La sexualité des personnes porteuses de handicap mental à l'épreuve de la morale.
La sexualité des personnes portant un handicap mental sévère est dérangeante car elle s'exprime en dehors de tous les codes de vie en société. Par exemple elles ne montrent aucune gêne à se masturber en public lorsque le désir les submerge. Il semble que leur sexualité soit libre de toute représentation malsaine et honteuse. Se masturber devant des tiers ne leur cause par conséquent aucune gêne. Pour un observateur lambda, cette sexualité débridée s’assimile spontanément à un comportement pervers.

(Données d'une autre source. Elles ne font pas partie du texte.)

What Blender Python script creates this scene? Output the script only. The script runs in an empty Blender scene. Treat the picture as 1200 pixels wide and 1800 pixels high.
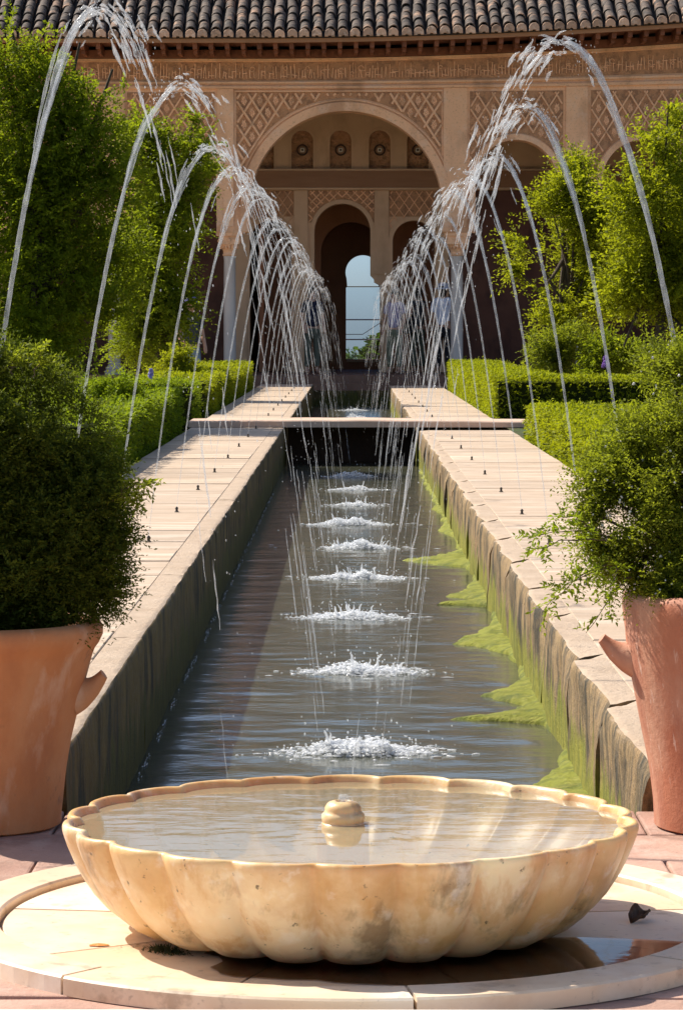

Si nous savons aujourd’hui qu’il n’en est rien nous continuons à éprouver embarras et malaise devant une personne à la sexualité ouverte et innocente. Dans l’inconscient collectif, l’activité sexuelle porte toujours les stigmates de la laideur, de la saleté, de la répugnance et son confinement dans la sphère de l’intimité répond à une logique d’éloignement du regard public. Dès lors qu’elle s’expose au grand jour, elle devient perturbatrice de la bienséance morale et suscite la réprobation. Pour les adultes porteurs de handicap mental, ces considérations n’ont pas lieu d’être, ils ne vivent pas le sexe avec culpabilité, mais avec une spontanéité et une joie évidente.